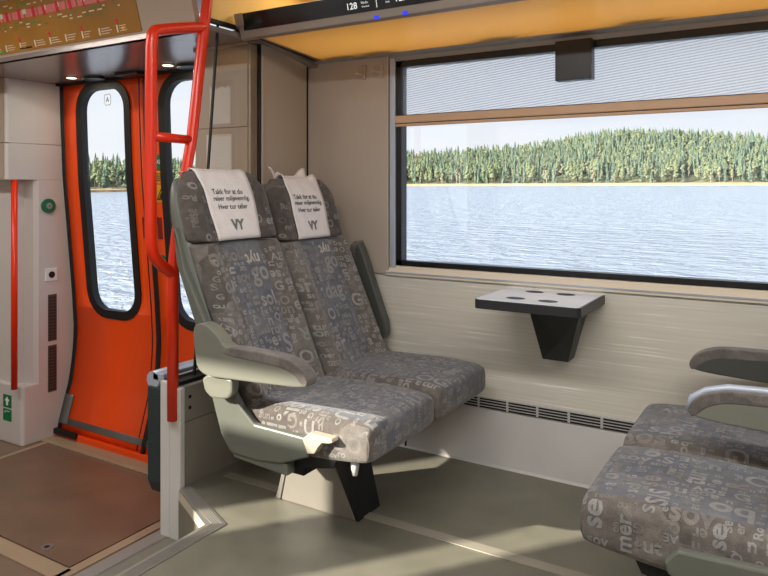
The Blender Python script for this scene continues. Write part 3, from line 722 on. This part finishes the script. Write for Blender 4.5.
def make_seat(label, T, s, ylo, yhi, arms, seed):
    """a two place bench seat. T maps the x, z of the left seat to this one; s = 1 faces +x, -1 faces -x"""
    tx = lambda p: Vector((T(p[0], p[2])[0], p[1], T(p[0], p[2])[1]))
    ym = (ylo+yhi)/2
    root = thing('double_seat', label, 'seat', (T(-1.55, 0)[0], ym, FZ), 'double seats of the bay')
    def pt(pts): return [T(x, z) for x, z in pts]
    wid = (yhi-ylo-.05)/2
    halves = [(ylo+.015+wid/2, wid/2), (yhi-.015-wid/2, wid/2)]
    parts = {}
    for hi, (yc, w) in enumerate(halves):
        # ---- cushion, lofted front to back
        rings = []
        A = [(-1.69, .9), (-1.66, 1), (-1.58, 1), (-1.46, 1), (-1.34, 1), (-1.26, 1), (-1.19, 1), (-1.155, .995), (-1.141, .985), (-1.133, .96)]
        for x, q in A:
            f = max(0, (x+1.34)/.2); e_ = max(0, (x+1.16)/.027)          # nose
            top = -.752+.014*math.sin(max(0, min(1, (x+1.7)/.45))*math.pi*.5)-.012*max(0, f)**2-.016*e_**2
            bot = -.886+.022*max(0, f)**1.1+.010*e_**2
            hw = w*q*(1-.012*max(0, f)); r = .034; ring = []
            for k in range(8): a = k/7; ring.append((hw-r-(2*hw-2*r)*a, top+.006*math.cos((a-.5)*math.pi)+(.004 if abs(a-.5) > .3 else 0)))
            for k in range(1, 5): a = math.pi/2*k/5; ring.append((-hw+r-r*math.sin(a), top-r+r*math.cos(a)))
            for k in range(3): ring.append((-hw, top-r-(top-bot-2*r*.6)*k/2*.9))
            ring.append((-hw+.012, bot+.004)); ring.append((-hw+.05, bot)); ring.append((hw-.05, bot)); ring.append((hw-.012, bot+.004))
            for k in range(3): ring.append((hw, top-r-(top-bot-2*r*.6)*(2-k)/2*.9))
            for k in range(4, 0, -1): a = math.pi/2*k/5; ring.append((hw-r+r*math.sin(a), top-r+r*math.cos(a)))
            rings.append([tx((x, yc+y, z)) for y, z in ring])
        def mf(i, k): return 0 if k < 7 else 1
        bm = bmesh.new(); add_loft(bm, rings, mf)
        cu = new('seat_cushion', bm, ['fabc', 'fabs', 'fabl', 'fabm', 'fabw'], root, sub=1)
        # piping seam round the nose
        def f_pipe(bm):
            pth = [tx((x, yc+sg*(w*.955), z)) for x, z in ((-1.150, -.772), (-1.141, -.79), (-1.139, -.81), (-1.141, -.835))]
            add_tube(bm, pth, .0035, 8, 0)
        for sg in (-1,): part('piping', 'fabs', cu, f_pipe)
        parts['cushion', hi] = cu
        # ---- backrest
        dz = -.026*hi
        def back(z0, z1, n, kind):
            rings = []
            zs = [z0+(z1-z0)*k/n for k in range(n+1)]; zs[1:1] = [z0+.007]; zs[-1:-1] = [z1-.006]; n = len(zs)-1
            for i, z in enumerate(zs):
                e = 0
                if kind == 'head':
                    u = (z-z0)/(z1-z0); e = max(0, (u-.62)/.38)
                    hw = w*(1.03-.05*u-.22*e**2.4); th = .105-.02*u; fx = xf(z-dz)+.012+.015*hi*u-.03*e**2; bx = xf(z)-th+.055*e**2
                    if i == 0: hw -= .006; fx -= .006
                else:
                    u = (z-z0)/(z1-z0); hw = w*(.965+.045*u); fx = xf(z); bx = xf(z)-.085
                    if i in (0, n): fx -= .005; hw -= .005
                ring = []; K = 22
                for k in range(K+1):
                    a = -1+2*k/K; b = abs(a)
                    bol = (.030 if kind == 'back' else .012)*min(1, max(0, (b-.50)/.26))**1.2
                    if kind == 'back' and .44 < b < .56: bol -= .004
                    rnd = .055*max(0, (b-.80)/.20)**2.4
                    ring.append((fx+bol-rnd, yc+a*hw))
                for k in range(6):
                    a = 1-2*k/5; ring.append((bx+.02*abs(a)**3, yc+a*hw*.985))
                rings.append([tx((x, y, z)) for x, y in ring])
            bm = bmesh.new()
            def mfb(i, k):
                if kind == 'head': return 0
                a = abs(-1+2*(k+.5)/K); return (0 if a < .5 else 1) if k < K else 1
            K = 22
            add_loft(bm, rings, mfb)
            return bm
        bk = new('backrest', back(-.80, -.208+dz, 9, 'back'), ['fabc', 'fabs', 'fabl', 'fabm', 'fabw'], root, sub=1)
        hd = new('headrest', back(-.2055+dz, .064+dz, 9, 'head'), ['fabh', 'fabh', 'fabm', 'fabs', 'fabl'], root, sub=1)
        parts['back', hi] = bk; parts['head', hi] = hd
        # ---- rear shell of this place
        rings = []
        for z, hw, f_, d in ((-.90, w*.97, -.05, .05), (-.75, w*.99, -.05, .07), (-.5, w*1.0, -.05, .07), (-.36, w*1.03, -.045, .075), (-.26, w*1.06, -.035, .085), (-.16, w*1.06, -.03, .09), (-.09, w*1.035, -.034, .085), (-.03, w*.98, -.045, .065), (.015, w*.90, -.058, .045), (.048, w*.78, -.07, .02)):
            z += dz if z > -.4 else 0; fx = xf(z-dz*(z > -.4))+f_; ring = []
            for k in range(11): a = -1+2*k/10; ring.append((fx-.012*abs(a)**6, yc+a*hw))
            for k in range(11): a = 1-2*k/10; ring.append((fx-d*1.12*(1-.22*abs(a)**4), yc+a*hw))
            rings.append([tx((x, y, z)) for x, y in ring])
        bm = bmesh.new(); add_loft(bm, rings); new('back_shell', bm, 'shell', root, sub=1)
    # ---- side panels, frame, pedestal
    for y0, y1 in ((ylo-.015, ylo+.012), (yhi-.012, yhi+.015)):
        part('side_panel', 'shell', root, lambda bm: add_prism(bm, pt(SHELL), 1, y0, y1, .006))
        part('under_rail', 'shell', root, lambda bm: add_prism(bm, pt([(-1.68, -.905), (-1.435, -.905), (-1.435, -.945), (-1.67, -.93)]), 1, y0+.005, y1+.02, .004))
        if s > 0 and y0 < ym: part('recline_lever', 'lever', root, lambda bm: add_prism(bm, pt([(-1.366, -.806), (-1.336, -.784), (-1.25, -.786), (-1.246, -.797), (-1.262, -.803), (-1.288, -.806), (-1.303, -.822), (-1.318, -.846), (-1.345, -.85)]), 1, y0-.004, y1+.004, .003))
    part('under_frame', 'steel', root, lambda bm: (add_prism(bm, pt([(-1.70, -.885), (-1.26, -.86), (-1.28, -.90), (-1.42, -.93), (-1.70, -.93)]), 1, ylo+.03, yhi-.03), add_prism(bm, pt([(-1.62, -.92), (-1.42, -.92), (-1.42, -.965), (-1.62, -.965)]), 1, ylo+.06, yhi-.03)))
    yp = ylo+.29
    def f_ped(bm):
        a = [(-1.735, FZ), (-1.365, FZ), (-1.50, -.93), (-1.66, -.93)]
        add_prism(bm, [T(*p) if p[1] != FZ else (T(p[0], 0)[0], FZ) for p in a], 1, yp, yp+.155, .004)
    part('pedestal', 'pedestal', root, f_ped)
    part('pedestal_seam', 'black', root, lambda bm: add_prism(bm, [(T(-1.712, 0)[0], FZ), (T(-1.706, 0)[0], FZ), (T(-1.648, 0)[0], -.95), (T(-1.654, 0)[0], -.95)], 1, yp-.0012, yp))
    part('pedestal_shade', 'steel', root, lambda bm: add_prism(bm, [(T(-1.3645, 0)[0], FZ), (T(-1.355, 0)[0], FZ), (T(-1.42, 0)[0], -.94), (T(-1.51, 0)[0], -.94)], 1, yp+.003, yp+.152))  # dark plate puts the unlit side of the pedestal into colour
    # ---- armrests
    for i, (ya, up, rim, om) in enumerate(arms):
        body = 'armplastic' if om else 'armdark'
        c = (-1.745, -.57); dx, dz = (0, 0)
        f = (lambda p: pt([(x+up[1], z+up[2]) for x, z in rot_pts(p, c, up[0])])) if up else pt
        ar = part('armrest', body, root, lambda bm: add_prism(bm, f(smooth_poly(ARM, 2)), 1, ya-.026, ya+.026, .005, seg=2))
        part('arm_pad', 'fabs', ar, lambda bm: add_prism(bm, f(smooth_poly(PAD, 2)), 1, ya-.0275, ya+.0275, .004, seg=2))
        if not up: part('arm_mount', body, ar, lambda bm: add_prism(bm, f(smooth_poly(ARMLOW, 1)), 1, ya-.012, ya+.024, .008))
        if rim:
            part('arm_highlight', 'bluerail', ar, lambda bm: add_tube(bm, [Vector((x, ya+.004, z)) for x, z in f([(-1.30, -.612), (-1.308, -.575), (-1.345, -.55), (-1.40, -.535), (-1.5, -.531), (-1.6, -.530), (-1.65, -.531)])], .011, 10))
    # ---- woven lettering
    for (kind, hi), o in parts.items():
        bake(o); yc, w = halves[hi]; X = Vector((s, 0, 0))
        loc = lambda v: Vector(v)
        if kind == 'cushion':
            z = T(0, -.60)[1]; org = (T(-1.40, 0)[0], yc, z)
            letter_field(o, org, (1, 0, 0), (0, 1, 0), (0, 0, -1), (-.26, .26), (-w*.93, w*.93), 170, (.026, .10), (2, 2, 3), (0, math.pi/2, -math.pi/2, math.pi), seed+hi)
            if hi == 0:
                yl = ylo-.1
                first = [('SIS', .17, -.04, .07, math.pi/2, 4)] if s < 0 else [('TE', -.10, -.01, .075, 0, 2)]
                zc = T(0, -.81)[1]
                letter_field(o, (T(-1.40, 0)[0], yl, zc), (1, 0, 0), (0, 0, 1), (0, 1, 0), (-.24, .24), (-.045, .045), 26, (.024, .075), (2, 3), (0, math.pi/2, math.pi), seed+9, first)
            letter_field(o, (T(-1.0, 0)[0], yc, T(0, -.81)[1]), (0, s, 0), (0, 0, 1), (-s, 0, 0), (-w*.8, w*.8), (-.045, .03), 14, (.026, .06), (2, 3), (0, math.pi/2, math.pi), seed+14)
        elif kind == 'back':
            org = (T(-1.2, 0)[0], yc, T(0, -.50)[1])
            first = [('nyt', .035, .225, .062, math.pi, 4), ('go', .05, .15, .10, 0, 2)]
            letter_field(o, org, (0, s, 0), (0, 0, 1), (-s, 0, 0), (-w*.93, w*.93), (-.25, .25), 200, (.024, .10), (2, 2, 3), (0, math.pi/2, math.pi, 0), seed+20+hi, first)
        else:
            org = (T(-1.5, 0)[0], yc, T(0, -.10)[1])
            letter_field(o, org, (0, s, 0), (0, 0, 1), (-s, 0, 0), (-w*.95, w*.95), (-.11, .12), 40, (.025, .06), (2, 3), (0, math.pi/2, math.pi), seed+40+hi, [('er', .18, -.04, .05, 0, 4)])
    return root, parts, halves
TL = lambda x, z: (x, z)
seatL, pl, hl = make_seat('grey patterned double seat at the partition with white headrest covers', TL, 1, 1.775, 2.745,
    [(1.722, None, 0, 1), (2.262, (math.radians(115), -.035, -.12), 0, 0), (2.775, (math.radians(108), .03, -.12), 0, 0)], 100)
TR = lambda x, z: (-.468-(x+1.135), z-.018)
seatR, pr_, hr = make_seat('grey patterned double seat at the right edge of the photo, only its cushions in view', TR, -1, 1.69, 2.63,
    [(1.66, (math.radians(80), 0, -.02), 0, 1), (2.11, (0, -.035, 0), 1, 1), (2.645, (0, .03, 0), 0, 0)], 300)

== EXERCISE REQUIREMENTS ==
Return all lines containing the word "steel".

== FULL RESPONSE ==
    part('under_frame', 'steel', root, lambda bm: (add_prism(bm, pt([(-1.70, -.885), (-1.26, -.86), (-1.28, -.90), (-1.42, -.93), (-1.70, -.93)]), 1, ylo+.03, yhi-.03), add_prism(bm, pt([(-1.62, -.92), (-1.42, -.92), (-1.42, -.965), (-1.62, -.965)]), 1, ylo+.06, yhi-.03)))
    part('pedestal_shade', 'steel', root, lambda bm: add_prism(bm, [(T(-1.3645, 0)[0], FZ), (T(-1.355, 0)[0], FZ), (T(-1.42, 0)[0], -.94), (T(-1.51, 0)[0], -.94)], 1, yp+.003, yp+.152))  # dark plate puts the unlit side of the pedestal into colour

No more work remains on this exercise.